▶ **TASK DIRECTIONS**
Quote from the first line below through the line that contains "COL = SC.collection", both included, and leave the pictures out.

▶ **COLLECTED DATA**
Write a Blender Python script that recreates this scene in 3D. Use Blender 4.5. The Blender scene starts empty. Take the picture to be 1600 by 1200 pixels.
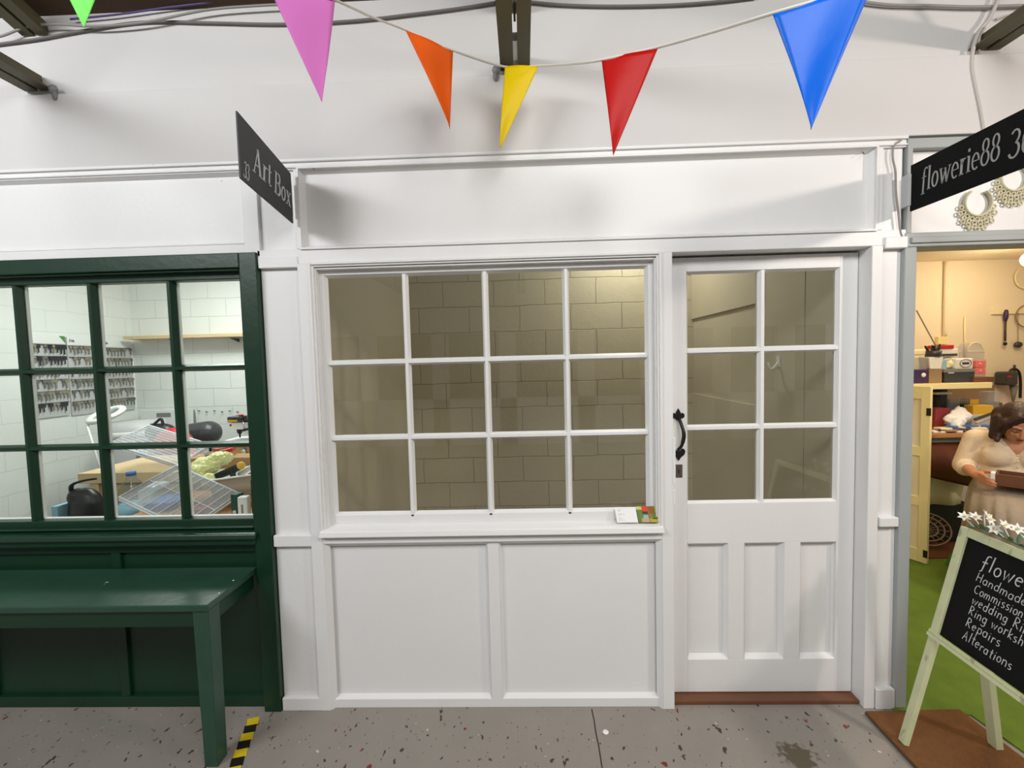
import bpy, bmesh, math, random
from mathutils import Vector, Matrix
random.seed(7)
R = math.radians
SC = bpy.context.scene
COL = SC.collection

# ------------------------------------------------------------------ camera
CAM = Vector((0, -1.93, 1.61)); FPX = 680.0
PIT, YAW, ROL = R(3.04), R(-1.55), R(1.44)
cp, sp, cy, sy, cr, sr = math.cos(PIT), math.sin(PIT), math.cos(YAW), math.sin(YAW), math.cos(ROL), math.sin(ROL)
fwd = Vector((sy*cp, cy*cp, -sp)); rt = Vector((cy, -sy, 0)); dn = fwd.cross(rt)
if dn.z > 0: dn = -dn
right = cr*rt + sr*dn; down = -sr*rt + cr*dn
cd = bpy.data.cameras.new('camera'); cam = bpy.data.objects.new('camera', cd); COL.objects.link(cam)
cd.sensor_fit = 'HORIZONTAL'; cd.sensor_width = 36; cd.lens = FPX/1600*36; cd.clip_start = 0.02
cam.matrix_world = Matrix(((right.x, -down.x, -fwd.x, CAM.x), (right.y, -down.y, -fwd.y, CAM.y), (right.z, -down.z, -fwd.z, CAM.z), (0, 0, 0, 1)))
SC.camera = cam
SC.view_settings.view_transform = 'Standard'; SC.view_settings.look = 'None'
SC.view_settings.exposure = 0.12; SC.view_settings.gamma = 1.0
SC.view_settings.use_curve_mapping = False

def ray(x, y): return (x-800)/FPX*right + (y-600)/FPX*down + fwd
def W(x, y, Y):  # point of the photo at depth Y
    d = ray(x, y); return CAM + d*((Y-CAM.y)/d.y)

# ------------------------------------------------------------------ world and lamps
w = bpy.data.worlds.new('world'); SC.world = w; w.use_nodes = True
w.node_tree.nodes['Background'].inputs[0].default_value = (0.95, 0.97, 1.0, 1)
w.node_tree.nodes['Background'].inputs[1].default_value = 0.33
def area(name, loc, target, size, energy, color, size_y=None):
    l = bpy.data.lights.new(name, 'AREA'); l.energy = energy; l.color = color; l.size = size
    if size_y: l.shape = 'RECTANGLE'; l.size_y = size_y
    o = bpy.data.objects.new(name, l); COL.objects.link(o); o.location = loc
    o.rotation_euler = (Vector(target)-Vector(loc)).to_track_quat('-Z', 'Y').to_euler(); return o
def point(name, loc, energy, color, r=0.06):
    l = bpy.data.lights.new(name, 'POINT'); l.energy = energy; l.color = color; l.shadow_soft_size = r
    o = bpy.data.objects.new(name, l); COL.objects.link(o); o.location = loc; return o
area('hall_strip_light', (-2.9, -2.7, 3.45), (-1.0, 0, 1.2), 1.8, 80, (0.97, 0.985, 1.0), 0.5)
area('hall_centre_light', (0.9, -2.7, 3.75), (0.3, -1.3, 0), 2.0, 135, (1.0, 0.985, 0.96), 1.8)
area('hall_warm_lamp', (3.1, -1.6, 2.66), (1.9, -0.6, 0.9), 0.16, 30, (1.0, 0.86, 0.76), 0.16)
area('locksmith_ceiling_light', (-3.0, 2.0, 2.95), (-3.1, 2.05, 0), 0.4, 56, (0.98, 1.0, 0.99), 1.5)
area('empty_unit_spill_fill', (0.9, 1.55, 2.85), (0.8, 1.75, 0), 0.3, 12, (1.0, 0.92, 0.76), 0.3)  # added to stand in for light spilling over the partition; no fitting here
point('jeweller_bulb_light', (3.97, 1.52, 2.20), 6.5, (1.0, 0.76, 0.50), 0.07)
area('jeweller_ceiling_light', (3.1, 0.75, 2.36), (3.1, 0.9, 0), 0.6, 16, (1.0, 0.77, 0.52), 0.8)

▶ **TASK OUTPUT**
Write a Blender Python script that recreates this scene in 3D. Use Blender 4.5. The Blender scene starts empty. Take the picture to be 1600 by 1200 pixels.
import bpy, bmesh, math, random
from mathutils import Vector, Matrix
random.seed(7)
R = math.radians
SC = bpy.context.scene
COL = SC.collection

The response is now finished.